Regardless, I hate the way I've been feeling.....

Right this moment: my boys are sleeping, my husband is out and I just cried in the shower for a long period of time. It's better that way, though, cause I hate when they see me like this. Sometimes I think "My boys and husband don't deserve this...." The yelling, the crying, the "mean mom," the wife that doesn't want to get intimate cause she hates how she feels about herself and there is no way her husband wants her.....

But I'm trying, I truly am.... Do they see that I don't want to be like this? That I don't want to be the mom that loses it because a dish wasn't taken into the kitchen? That I don't want to be the wife that gets mad cause her husband wants to get a drink with his friend after working all day to support us while I get to stay home? That I do want to feel better in my skin and that's why I cry sometimes? 

It's hard for my husband to understand, I get it.... he's a guy.... but sometimes it's so hard to hold it all together. 

I look at these other moms and think, "How the hell do you do it?' Sometimes, I don't even have the energy to get out of bed (literally)...And there you are with 4 kids in tow, looking perfect, just getting out of the gym, and going home to your seemingly perfect life.
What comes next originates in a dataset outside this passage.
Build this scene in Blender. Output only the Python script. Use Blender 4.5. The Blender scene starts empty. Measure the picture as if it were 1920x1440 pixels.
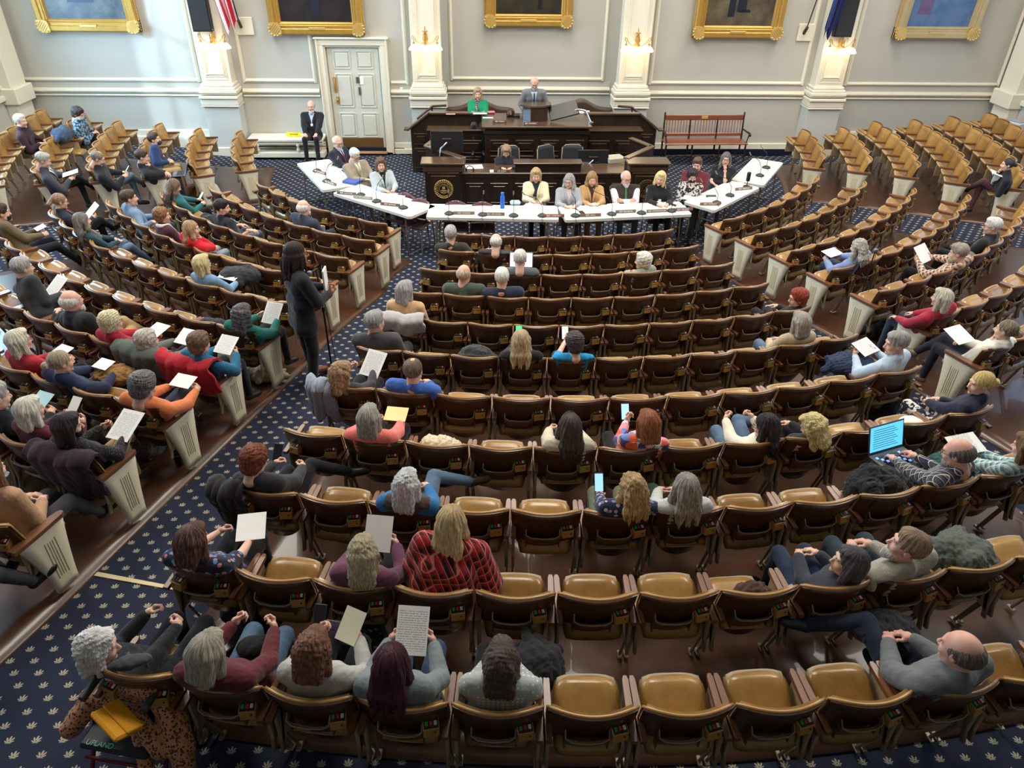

I know I'm just jealous, cause that's what I pictured my life as. 

And most people probably think my life is "perfect." (I hate using that word by the way!) I'm sure looking back to before I was married, I would've only dreamed for what I have today: A super hard working husband that loves me, 2 beautiful and healthy boys, a house we were able to build ourselves, and huge support system in my family and friends. 

But why do I feel like this?? Sad, anxious, panicky, ugly, etc...?

So, that's why I will say "Tomorrow, is a new day." I can and will fight this battle within myself. I can learn to love myself again, just as everyone around me does. My mind will not win - I know my heart will.